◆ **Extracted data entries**
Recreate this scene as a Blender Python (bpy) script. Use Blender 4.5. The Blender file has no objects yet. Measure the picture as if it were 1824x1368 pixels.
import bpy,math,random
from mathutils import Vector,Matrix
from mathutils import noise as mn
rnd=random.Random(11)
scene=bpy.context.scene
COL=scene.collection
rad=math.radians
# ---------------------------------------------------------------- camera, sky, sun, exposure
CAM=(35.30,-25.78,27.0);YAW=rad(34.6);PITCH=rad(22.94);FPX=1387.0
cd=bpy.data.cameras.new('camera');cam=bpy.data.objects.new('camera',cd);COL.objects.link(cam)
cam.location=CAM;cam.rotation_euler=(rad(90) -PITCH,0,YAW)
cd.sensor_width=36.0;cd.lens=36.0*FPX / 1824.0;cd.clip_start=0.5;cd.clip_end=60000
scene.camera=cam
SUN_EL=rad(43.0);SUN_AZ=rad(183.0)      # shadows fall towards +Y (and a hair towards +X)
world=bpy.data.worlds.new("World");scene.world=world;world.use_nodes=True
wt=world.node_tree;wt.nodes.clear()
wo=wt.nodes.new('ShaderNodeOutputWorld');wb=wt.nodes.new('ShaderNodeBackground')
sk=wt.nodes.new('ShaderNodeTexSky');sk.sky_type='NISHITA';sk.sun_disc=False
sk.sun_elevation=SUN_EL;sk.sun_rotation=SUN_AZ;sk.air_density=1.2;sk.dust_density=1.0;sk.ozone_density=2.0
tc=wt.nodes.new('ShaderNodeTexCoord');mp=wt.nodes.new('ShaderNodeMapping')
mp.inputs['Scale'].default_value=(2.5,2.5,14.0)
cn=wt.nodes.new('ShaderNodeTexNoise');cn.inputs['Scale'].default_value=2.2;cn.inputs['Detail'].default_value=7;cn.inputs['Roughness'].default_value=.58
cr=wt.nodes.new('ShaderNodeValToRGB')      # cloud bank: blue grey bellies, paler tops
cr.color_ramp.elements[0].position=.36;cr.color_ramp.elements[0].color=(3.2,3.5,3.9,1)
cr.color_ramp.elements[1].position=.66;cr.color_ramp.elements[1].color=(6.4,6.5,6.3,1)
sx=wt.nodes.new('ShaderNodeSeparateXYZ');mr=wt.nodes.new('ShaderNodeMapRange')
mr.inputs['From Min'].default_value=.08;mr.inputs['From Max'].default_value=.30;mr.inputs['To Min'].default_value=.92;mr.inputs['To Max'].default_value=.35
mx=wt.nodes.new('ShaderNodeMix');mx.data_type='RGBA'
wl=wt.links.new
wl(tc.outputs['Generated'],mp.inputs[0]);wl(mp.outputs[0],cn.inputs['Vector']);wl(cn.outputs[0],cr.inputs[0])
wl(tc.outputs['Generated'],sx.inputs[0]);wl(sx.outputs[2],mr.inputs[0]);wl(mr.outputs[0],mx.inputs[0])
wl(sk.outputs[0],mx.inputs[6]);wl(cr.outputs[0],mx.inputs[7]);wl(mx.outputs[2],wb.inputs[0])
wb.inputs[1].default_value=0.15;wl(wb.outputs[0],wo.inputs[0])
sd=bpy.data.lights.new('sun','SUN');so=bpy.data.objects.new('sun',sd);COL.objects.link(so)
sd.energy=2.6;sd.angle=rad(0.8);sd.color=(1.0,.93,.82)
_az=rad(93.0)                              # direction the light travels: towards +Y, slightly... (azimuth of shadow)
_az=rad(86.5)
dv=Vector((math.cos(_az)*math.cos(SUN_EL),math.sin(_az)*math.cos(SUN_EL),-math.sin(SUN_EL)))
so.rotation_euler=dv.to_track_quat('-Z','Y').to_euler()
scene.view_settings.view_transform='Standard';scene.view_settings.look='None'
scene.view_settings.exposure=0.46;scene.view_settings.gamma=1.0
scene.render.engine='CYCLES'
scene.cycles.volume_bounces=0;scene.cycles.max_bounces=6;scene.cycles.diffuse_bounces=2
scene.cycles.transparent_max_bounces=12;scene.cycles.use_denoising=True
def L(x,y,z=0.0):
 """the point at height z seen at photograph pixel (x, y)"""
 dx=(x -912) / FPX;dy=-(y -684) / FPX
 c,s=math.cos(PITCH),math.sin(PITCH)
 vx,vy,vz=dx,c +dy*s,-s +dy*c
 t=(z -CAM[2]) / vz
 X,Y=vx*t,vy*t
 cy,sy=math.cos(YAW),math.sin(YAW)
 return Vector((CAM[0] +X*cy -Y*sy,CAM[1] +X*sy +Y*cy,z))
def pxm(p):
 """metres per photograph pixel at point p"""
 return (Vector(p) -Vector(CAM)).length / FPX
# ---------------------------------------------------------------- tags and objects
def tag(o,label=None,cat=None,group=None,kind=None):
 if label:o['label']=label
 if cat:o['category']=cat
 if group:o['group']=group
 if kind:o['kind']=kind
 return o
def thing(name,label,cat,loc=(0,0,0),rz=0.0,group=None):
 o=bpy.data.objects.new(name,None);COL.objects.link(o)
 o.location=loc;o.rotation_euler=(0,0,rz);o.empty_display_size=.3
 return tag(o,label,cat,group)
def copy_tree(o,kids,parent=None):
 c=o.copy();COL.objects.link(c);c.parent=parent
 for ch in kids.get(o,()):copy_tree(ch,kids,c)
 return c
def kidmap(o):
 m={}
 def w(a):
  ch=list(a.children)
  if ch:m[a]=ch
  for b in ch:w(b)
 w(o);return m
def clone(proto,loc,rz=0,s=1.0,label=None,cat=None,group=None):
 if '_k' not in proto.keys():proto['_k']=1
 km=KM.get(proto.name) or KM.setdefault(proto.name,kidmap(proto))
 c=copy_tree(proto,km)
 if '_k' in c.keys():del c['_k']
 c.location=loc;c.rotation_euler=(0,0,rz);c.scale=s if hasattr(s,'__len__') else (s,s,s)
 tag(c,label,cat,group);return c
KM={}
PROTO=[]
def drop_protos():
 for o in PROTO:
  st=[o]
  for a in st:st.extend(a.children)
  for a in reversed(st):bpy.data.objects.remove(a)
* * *
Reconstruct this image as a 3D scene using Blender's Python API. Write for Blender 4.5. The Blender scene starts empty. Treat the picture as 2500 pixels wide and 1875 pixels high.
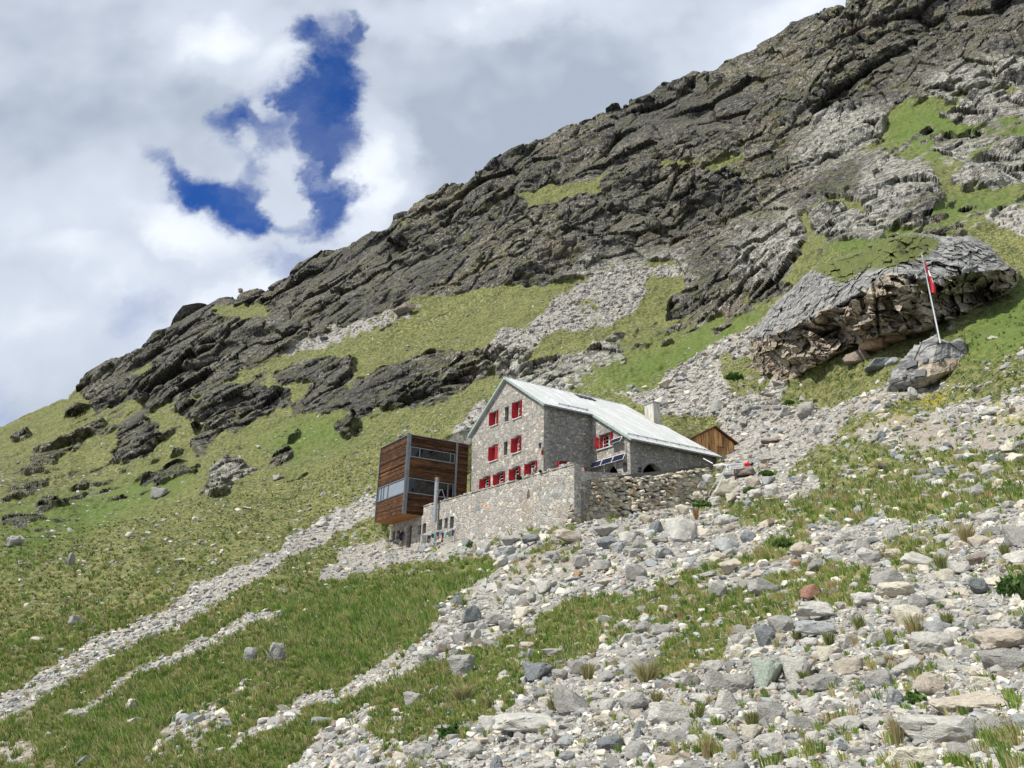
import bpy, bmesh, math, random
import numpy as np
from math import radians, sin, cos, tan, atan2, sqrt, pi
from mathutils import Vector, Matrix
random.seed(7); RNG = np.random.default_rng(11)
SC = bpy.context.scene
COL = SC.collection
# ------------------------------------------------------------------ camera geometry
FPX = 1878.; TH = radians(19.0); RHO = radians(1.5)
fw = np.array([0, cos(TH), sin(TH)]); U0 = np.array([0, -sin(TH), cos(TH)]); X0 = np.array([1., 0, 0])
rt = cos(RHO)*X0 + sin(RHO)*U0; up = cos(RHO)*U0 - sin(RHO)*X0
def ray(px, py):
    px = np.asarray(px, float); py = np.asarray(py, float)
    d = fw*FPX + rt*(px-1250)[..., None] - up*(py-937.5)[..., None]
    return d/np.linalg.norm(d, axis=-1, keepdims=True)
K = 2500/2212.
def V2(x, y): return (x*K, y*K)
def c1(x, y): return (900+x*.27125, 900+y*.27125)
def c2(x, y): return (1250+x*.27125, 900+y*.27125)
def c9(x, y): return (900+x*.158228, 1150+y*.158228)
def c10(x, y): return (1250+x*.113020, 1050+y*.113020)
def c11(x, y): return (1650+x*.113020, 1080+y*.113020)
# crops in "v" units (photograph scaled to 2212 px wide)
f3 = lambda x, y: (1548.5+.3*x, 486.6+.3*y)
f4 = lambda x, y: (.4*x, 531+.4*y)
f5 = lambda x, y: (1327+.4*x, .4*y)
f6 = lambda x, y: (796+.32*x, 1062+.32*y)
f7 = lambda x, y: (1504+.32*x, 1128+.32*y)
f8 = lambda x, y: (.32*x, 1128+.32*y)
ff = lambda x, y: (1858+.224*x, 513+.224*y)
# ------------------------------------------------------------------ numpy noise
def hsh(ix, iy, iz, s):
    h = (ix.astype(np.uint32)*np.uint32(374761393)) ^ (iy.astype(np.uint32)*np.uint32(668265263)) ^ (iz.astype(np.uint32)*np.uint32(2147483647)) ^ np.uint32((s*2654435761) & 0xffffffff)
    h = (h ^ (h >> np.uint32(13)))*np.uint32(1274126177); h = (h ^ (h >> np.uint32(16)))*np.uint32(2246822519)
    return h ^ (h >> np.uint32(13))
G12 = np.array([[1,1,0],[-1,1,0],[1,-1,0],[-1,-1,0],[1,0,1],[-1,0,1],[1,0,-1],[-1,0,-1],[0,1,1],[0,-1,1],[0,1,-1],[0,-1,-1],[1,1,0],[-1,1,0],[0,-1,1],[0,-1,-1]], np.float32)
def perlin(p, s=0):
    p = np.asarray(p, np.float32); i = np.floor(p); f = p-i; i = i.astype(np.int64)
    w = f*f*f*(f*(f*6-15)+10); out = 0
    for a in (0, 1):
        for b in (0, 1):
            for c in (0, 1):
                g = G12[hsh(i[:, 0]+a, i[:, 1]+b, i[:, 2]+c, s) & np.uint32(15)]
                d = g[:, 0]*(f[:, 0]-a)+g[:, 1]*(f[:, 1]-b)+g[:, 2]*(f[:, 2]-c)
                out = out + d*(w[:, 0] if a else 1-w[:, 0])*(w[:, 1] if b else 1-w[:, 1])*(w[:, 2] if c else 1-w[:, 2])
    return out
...
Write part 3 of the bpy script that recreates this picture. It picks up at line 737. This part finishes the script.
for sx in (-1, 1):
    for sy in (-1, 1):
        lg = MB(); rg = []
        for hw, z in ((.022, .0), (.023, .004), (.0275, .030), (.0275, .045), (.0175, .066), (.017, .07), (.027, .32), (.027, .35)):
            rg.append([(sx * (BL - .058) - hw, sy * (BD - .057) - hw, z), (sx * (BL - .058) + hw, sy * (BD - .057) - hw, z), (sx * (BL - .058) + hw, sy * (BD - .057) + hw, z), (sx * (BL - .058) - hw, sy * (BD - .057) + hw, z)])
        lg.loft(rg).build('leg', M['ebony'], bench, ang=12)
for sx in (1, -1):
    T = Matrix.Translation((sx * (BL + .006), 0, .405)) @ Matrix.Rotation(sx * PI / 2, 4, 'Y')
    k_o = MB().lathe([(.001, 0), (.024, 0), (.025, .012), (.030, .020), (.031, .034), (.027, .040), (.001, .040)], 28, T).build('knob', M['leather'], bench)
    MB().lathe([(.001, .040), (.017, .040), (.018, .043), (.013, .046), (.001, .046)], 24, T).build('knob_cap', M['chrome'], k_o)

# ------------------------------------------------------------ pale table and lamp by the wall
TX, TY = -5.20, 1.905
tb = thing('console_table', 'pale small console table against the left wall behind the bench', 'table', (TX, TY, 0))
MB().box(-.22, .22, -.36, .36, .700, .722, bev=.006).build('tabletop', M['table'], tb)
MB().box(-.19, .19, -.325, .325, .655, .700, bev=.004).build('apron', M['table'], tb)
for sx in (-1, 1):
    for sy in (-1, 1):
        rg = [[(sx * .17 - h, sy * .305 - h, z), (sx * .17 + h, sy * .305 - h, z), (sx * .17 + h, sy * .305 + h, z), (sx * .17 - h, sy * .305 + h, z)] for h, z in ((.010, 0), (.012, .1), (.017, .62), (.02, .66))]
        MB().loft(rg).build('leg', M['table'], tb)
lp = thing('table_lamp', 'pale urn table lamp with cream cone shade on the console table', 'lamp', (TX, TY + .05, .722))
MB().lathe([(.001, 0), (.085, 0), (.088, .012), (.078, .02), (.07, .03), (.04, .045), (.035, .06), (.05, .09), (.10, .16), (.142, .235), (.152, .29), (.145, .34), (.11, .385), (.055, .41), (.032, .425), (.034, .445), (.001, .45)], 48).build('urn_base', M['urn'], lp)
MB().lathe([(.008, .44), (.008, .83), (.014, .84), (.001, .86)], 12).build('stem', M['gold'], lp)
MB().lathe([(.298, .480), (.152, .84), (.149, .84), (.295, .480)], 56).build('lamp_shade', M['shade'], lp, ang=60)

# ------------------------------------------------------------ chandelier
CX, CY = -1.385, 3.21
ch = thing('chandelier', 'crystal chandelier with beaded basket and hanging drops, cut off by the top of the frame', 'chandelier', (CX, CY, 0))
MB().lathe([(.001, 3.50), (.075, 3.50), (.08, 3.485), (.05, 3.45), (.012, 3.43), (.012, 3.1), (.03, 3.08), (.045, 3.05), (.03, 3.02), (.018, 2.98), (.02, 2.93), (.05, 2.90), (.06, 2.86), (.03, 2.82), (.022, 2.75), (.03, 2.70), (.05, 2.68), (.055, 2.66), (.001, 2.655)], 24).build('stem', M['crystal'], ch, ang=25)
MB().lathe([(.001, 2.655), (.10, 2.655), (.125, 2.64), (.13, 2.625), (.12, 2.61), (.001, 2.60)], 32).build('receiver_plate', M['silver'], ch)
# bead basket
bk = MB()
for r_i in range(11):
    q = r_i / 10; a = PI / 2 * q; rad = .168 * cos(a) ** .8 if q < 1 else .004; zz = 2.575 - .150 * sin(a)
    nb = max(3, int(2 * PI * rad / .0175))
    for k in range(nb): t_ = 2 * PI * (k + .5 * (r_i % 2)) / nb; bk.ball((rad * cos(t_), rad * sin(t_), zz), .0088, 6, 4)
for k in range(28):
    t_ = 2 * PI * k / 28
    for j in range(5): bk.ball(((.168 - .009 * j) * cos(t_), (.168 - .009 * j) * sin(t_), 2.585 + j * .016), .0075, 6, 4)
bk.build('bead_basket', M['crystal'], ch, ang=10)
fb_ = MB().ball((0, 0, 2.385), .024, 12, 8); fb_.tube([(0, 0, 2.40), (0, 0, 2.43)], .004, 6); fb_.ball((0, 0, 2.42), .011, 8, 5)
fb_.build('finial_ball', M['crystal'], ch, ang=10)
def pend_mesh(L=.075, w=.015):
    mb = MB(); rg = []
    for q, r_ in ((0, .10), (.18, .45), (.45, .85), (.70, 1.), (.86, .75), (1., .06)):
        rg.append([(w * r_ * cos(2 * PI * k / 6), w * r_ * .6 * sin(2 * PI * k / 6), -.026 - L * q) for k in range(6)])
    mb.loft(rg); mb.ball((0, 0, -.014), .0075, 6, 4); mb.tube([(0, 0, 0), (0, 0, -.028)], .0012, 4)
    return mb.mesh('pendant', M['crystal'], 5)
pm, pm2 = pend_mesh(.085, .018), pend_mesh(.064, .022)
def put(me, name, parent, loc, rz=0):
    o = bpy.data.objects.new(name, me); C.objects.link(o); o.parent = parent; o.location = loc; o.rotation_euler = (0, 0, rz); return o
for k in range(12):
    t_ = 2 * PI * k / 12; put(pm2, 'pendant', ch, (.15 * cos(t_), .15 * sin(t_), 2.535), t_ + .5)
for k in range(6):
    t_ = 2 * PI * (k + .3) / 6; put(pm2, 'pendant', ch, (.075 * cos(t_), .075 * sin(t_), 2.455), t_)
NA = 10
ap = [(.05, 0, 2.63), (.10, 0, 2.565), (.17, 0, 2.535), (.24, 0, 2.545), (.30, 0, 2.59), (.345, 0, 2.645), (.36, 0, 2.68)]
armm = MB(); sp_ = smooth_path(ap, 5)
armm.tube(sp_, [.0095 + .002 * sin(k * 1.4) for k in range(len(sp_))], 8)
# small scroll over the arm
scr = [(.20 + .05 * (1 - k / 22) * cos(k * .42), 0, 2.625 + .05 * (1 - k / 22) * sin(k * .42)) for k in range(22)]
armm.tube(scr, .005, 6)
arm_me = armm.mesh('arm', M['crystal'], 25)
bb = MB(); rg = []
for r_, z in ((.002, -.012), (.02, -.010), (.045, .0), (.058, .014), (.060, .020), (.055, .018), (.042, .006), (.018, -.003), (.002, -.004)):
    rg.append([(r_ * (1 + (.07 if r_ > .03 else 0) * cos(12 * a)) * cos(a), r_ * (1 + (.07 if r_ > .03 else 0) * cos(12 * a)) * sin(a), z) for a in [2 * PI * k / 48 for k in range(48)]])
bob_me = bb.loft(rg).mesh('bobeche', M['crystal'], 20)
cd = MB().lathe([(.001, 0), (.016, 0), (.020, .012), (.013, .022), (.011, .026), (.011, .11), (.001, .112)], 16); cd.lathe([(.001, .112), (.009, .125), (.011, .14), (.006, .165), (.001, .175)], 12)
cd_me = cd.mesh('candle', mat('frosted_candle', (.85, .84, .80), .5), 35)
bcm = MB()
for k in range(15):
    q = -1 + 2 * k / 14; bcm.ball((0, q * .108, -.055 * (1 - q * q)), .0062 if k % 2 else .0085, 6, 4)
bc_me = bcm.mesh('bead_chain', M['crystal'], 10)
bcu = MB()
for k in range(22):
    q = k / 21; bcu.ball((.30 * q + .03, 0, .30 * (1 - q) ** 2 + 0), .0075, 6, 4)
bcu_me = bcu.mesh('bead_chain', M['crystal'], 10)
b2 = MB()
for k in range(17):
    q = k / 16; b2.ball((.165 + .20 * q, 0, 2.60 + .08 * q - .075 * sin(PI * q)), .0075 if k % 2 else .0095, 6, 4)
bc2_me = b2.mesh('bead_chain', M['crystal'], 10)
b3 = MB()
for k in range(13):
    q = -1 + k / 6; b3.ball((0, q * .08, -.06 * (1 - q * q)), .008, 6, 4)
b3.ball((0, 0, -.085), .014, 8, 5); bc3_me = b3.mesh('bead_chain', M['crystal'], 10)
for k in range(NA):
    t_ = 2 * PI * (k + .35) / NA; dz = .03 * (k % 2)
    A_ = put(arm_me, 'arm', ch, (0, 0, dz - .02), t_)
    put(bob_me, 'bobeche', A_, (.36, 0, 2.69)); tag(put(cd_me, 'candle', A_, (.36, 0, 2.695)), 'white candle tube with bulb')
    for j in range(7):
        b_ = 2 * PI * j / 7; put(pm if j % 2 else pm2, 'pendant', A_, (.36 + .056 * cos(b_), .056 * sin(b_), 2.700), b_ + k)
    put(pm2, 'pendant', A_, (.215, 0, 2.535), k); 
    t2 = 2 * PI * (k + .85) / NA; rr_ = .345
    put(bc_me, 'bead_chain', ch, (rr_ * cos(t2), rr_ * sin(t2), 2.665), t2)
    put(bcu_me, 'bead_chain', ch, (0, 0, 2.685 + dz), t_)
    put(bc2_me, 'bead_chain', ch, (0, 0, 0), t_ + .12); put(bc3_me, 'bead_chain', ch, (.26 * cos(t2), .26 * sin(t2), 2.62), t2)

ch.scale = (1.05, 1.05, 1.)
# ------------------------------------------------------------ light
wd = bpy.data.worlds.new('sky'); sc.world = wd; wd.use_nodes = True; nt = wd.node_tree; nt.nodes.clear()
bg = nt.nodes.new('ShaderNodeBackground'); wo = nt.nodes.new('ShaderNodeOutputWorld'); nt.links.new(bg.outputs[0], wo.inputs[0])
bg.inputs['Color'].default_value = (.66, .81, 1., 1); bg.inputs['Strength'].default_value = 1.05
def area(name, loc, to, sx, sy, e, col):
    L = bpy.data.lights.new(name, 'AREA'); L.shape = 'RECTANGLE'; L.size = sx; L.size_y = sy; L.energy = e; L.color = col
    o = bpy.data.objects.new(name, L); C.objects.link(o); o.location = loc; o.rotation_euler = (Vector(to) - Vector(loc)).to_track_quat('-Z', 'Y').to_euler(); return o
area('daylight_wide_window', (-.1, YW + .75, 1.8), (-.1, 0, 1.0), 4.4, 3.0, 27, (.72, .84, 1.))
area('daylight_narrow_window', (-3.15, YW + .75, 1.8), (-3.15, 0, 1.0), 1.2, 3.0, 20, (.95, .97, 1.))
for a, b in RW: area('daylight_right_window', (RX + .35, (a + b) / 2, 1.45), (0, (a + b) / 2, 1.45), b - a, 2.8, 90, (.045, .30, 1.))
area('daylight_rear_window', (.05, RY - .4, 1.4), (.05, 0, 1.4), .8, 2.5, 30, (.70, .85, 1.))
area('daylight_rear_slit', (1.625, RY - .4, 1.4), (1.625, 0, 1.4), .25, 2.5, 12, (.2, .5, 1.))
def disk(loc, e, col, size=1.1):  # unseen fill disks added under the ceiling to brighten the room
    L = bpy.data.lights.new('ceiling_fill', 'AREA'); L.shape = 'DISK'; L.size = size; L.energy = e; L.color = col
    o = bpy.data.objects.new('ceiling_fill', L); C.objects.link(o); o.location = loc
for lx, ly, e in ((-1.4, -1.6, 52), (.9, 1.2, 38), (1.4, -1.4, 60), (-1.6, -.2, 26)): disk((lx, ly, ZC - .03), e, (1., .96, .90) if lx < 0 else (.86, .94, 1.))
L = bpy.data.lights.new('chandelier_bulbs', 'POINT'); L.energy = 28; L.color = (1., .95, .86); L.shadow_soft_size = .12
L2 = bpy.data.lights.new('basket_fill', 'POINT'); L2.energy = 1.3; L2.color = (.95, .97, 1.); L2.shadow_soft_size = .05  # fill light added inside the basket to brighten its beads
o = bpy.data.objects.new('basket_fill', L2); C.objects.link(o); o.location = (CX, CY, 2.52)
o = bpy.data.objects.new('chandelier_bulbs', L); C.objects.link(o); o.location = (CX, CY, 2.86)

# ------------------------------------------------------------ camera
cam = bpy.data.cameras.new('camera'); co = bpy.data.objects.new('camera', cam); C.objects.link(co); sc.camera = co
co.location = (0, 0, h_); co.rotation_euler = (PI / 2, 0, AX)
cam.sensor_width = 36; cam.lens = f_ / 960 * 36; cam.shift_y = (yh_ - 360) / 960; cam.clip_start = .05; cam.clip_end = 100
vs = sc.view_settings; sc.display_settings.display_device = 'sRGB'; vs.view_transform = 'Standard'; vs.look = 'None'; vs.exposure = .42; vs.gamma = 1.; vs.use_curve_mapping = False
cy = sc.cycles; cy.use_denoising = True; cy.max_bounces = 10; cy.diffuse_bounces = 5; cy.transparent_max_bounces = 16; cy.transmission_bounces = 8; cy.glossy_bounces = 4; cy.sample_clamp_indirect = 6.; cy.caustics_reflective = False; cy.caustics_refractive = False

◆ **Prompt**
Say how many lines in the entries contain the string "Blender", and say nothing else.

◆ **Response to this task**
2